The PLC manufacturer should have hardware specifications on the accuracy of the clock and, most likely certification of clock accuracy to a certain degree. This is your base accuracy. You then need to evaluate how the timer function operates and how frequently and with what variation the timer function is executed.
For example, a certain model of controllogix may have a timer chip certified by Rockwell or even a 3rd party like TUV to be accurate to plus or minus 10 microseconds. The Logix5000 implementation of the TON timer introduces a rounding error of up to 500 microseconds every time it is called because it is accumulation based instead of start time based. Your cycle is set to cyclic instead of continuous at 5 millisecond cycle time and VxWorks (the runtime or OS that controllogix uses) certifies that the jitter/variation on cycle start time is 5 microseconds or less. You are timing for 300 seconds.
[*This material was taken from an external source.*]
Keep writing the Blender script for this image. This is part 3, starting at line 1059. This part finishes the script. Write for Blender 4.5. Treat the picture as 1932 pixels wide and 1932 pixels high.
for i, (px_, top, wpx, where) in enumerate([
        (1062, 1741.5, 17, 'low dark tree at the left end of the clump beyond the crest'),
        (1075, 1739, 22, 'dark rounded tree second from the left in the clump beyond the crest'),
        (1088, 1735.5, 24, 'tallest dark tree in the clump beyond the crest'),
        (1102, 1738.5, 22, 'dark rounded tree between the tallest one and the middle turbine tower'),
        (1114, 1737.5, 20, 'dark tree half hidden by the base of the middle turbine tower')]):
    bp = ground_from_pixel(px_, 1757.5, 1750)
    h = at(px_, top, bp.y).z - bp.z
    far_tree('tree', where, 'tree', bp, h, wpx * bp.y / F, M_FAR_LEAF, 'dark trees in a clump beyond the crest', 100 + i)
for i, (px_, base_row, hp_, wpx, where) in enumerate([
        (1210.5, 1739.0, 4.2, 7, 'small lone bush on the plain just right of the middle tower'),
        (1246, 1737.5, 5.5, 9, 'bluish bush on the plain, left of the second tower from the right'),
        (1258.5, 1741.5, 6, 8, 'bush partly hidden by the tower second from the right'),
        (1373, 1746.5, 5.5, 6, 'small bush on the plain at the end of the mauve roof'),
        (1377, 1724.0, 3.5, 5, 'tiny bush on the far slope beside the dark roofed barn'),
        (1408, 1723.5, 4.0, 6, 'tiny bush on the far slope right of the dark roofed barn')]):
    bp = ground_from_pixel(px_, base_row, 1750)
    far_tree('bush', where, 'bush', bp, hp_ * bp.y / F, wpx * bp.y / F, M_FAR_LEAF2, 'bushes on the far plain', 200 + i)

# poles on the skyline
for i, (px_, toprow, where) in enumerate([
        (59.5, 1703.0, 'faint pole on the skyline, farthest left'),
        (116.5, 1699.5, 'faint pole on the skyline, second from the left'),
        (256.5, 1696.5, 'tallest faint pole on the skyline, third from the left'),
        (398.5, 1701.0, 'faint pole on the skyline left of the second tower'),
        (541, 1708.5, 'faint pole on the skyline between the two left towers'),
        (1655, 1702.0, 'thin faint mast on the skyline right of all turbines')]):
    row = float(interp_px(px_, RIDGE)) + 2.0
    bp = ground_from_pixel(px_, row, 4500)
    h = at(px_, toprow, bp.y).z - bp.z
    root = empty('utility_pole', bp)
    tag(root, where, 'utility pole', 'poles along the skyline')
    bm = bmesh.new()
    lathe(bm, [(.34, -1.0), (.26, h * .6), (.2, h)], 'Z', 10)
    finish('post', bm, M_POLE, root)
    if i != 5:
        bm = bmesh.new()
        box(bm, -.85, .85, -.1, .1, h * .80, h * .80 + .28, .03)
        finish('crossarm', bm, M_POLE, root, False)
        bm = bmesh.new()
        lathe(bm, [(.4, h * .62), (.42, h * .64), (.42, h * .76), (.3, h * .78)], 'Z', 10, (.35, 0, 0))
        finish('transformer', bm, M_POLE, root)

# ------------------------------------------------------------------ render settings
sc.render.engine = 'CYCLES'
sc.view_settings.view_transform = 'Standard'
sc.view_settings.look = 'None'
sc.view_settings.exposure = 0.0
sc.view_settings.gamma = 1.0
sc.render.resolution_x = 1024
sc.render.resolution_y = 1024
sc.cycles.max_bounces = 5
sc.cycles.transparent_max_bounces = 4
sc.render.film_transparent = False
Every cycle then introduces a possible 515 microseconds of accumulated error (154.5ms over 300 seconds), plus you have the 5ms possible worst case error from the cycle time itself. You're looking at around 160ms maximum error for the above example.
Contrast that with all the same numbers but not using an accumulation based TON, instead comparing a start time to the current time to cut out the accumulation error, and you are looking at just 15 microseconds per cycle instead of 515. That gives you a maximum error of 9.5ms for a 300 second timer on a 5ms. Actually, I think I'm accounting for clock accuracy and cycle jitter incorrectly and it would be more like 5.015ms.
You cannot use the continuous cycle if you need to validate timer accuracy.